As shown in FIG. 2D, the tear line 310 includes both a weakness line 311, constituted by a sequence of microperforations in alignment, and also a local region 312 of extra thickness bordering the line of weakness 311.
Thus, making a local region of extra thickness on the stretched film makes it possible to define a tear line in the heat-shrink sleeve that enables tearing of the sleeve to be guided along said line.
The invention is not limited to the above description, but on the contrary covers any variant coming within the ambit defined by the claims.
In particular, the local extra thickness may be obtained as shown above by applying a varnish, and more generally by applying a liquid or semi-liquid material of controlled viscosity.
The material may be applied by contact (pad, brush, syringe, . . . ) or indeed without contact (controlled flow rate nozzle, coated cylinder, . . . ). The material is then preferably dried in controlled manner (blowing hot air, ultraviolet (UV) radiation, . . . ).
The material used may be transparent, or indeed it may be colored, or it may include inclusions such as pigments or flakes, thereby providing an appearance effect, or making the tear line easier to see.
Finally, although in the examples shown the tear lines are straight, these lines could be curved, or they could indeed extend around a closed outline so as to define a portion that is removable from the sleeve and that can be taken off by tearing along the closed tear line.
While the present invention has been illustrated and described with respect to a particular embodiment thereof, it should be appreciated by those of ordinary skill in the art that various modifications to this invention may be made without departing from the spirit and scope of the present.

Claims

1. A film of plastics material stretched to present a privileged shrinkage orientation and used in particular for fabricating heat-shrink sleeves, the film including at least one line of mechanical weakness and at least one local region of extra thickness extending along the line of weakness so as to border it, the line of weakness and the adjacent local region of extra thickness together defining a tear line, wherein the local region of extra thickness is constituted by applying liquid or semi-liquid material to the film, the applied material being applied to the film in a quantity that depends on the expected shrinkage ratio in the portion of the film that includes the tear line while a sleeve made using such a film is being heat-shrunk onto an article.

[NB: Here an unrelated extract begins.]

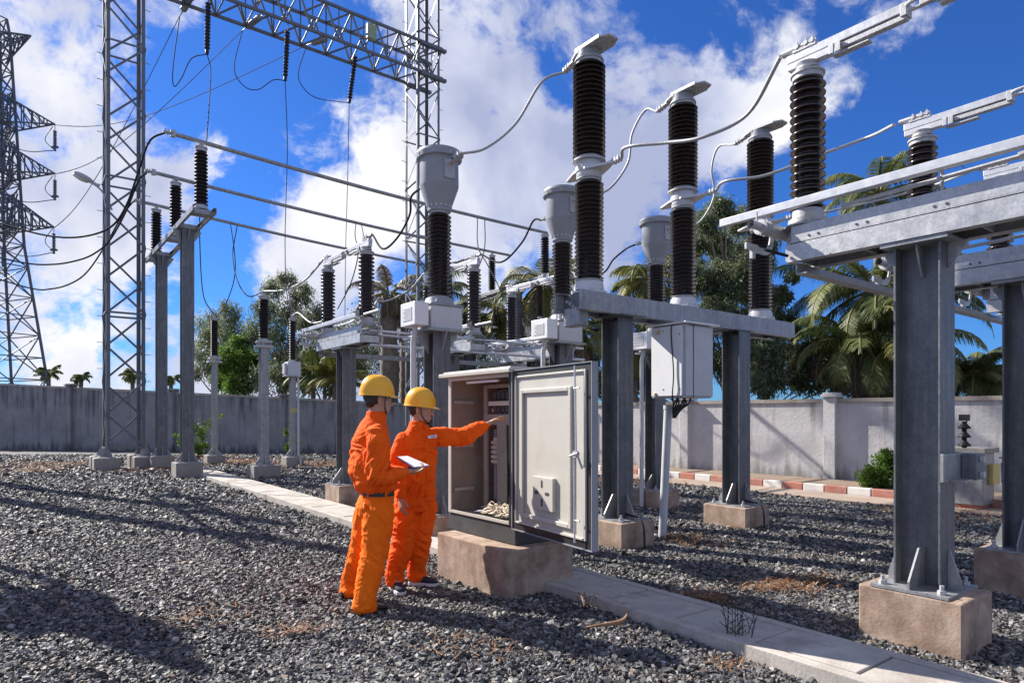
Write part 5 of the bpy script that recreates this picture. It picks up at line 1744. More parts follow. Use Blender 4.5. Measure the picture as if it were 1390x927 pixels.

2. The film according to claim 1, wherein the quantity of material applied is inversely proportional to said expected shrinkage ratio.

3. The film according to claim 1, wherein the applied material is polymer varnish.

4. The film according to claim 3, wherein the varnish is treated to increase the visibility of the tear line.

5. The film according to claim 4, wherein the treatment is selected from dying the varnish, including pigments, including flakes.

6. The film according to claim 1, including two local regions of extra thickness bordering the line of weakness on either side thereof.

7. The film according to claim 1, wherein the tear line extends around a closed outline.

8. The film according to claim 1, having two parallel tear lines defining a tear strip between them.

9. The film according to claim 8, including a cutout extending transversely to the two tear lines so as to define a grip tab in the tear strip.

10. A heat-shrink sleeve fabricated from a film according to claim 1.

11. An article covered by a sleeve according to claim 10 by heat-shrinking.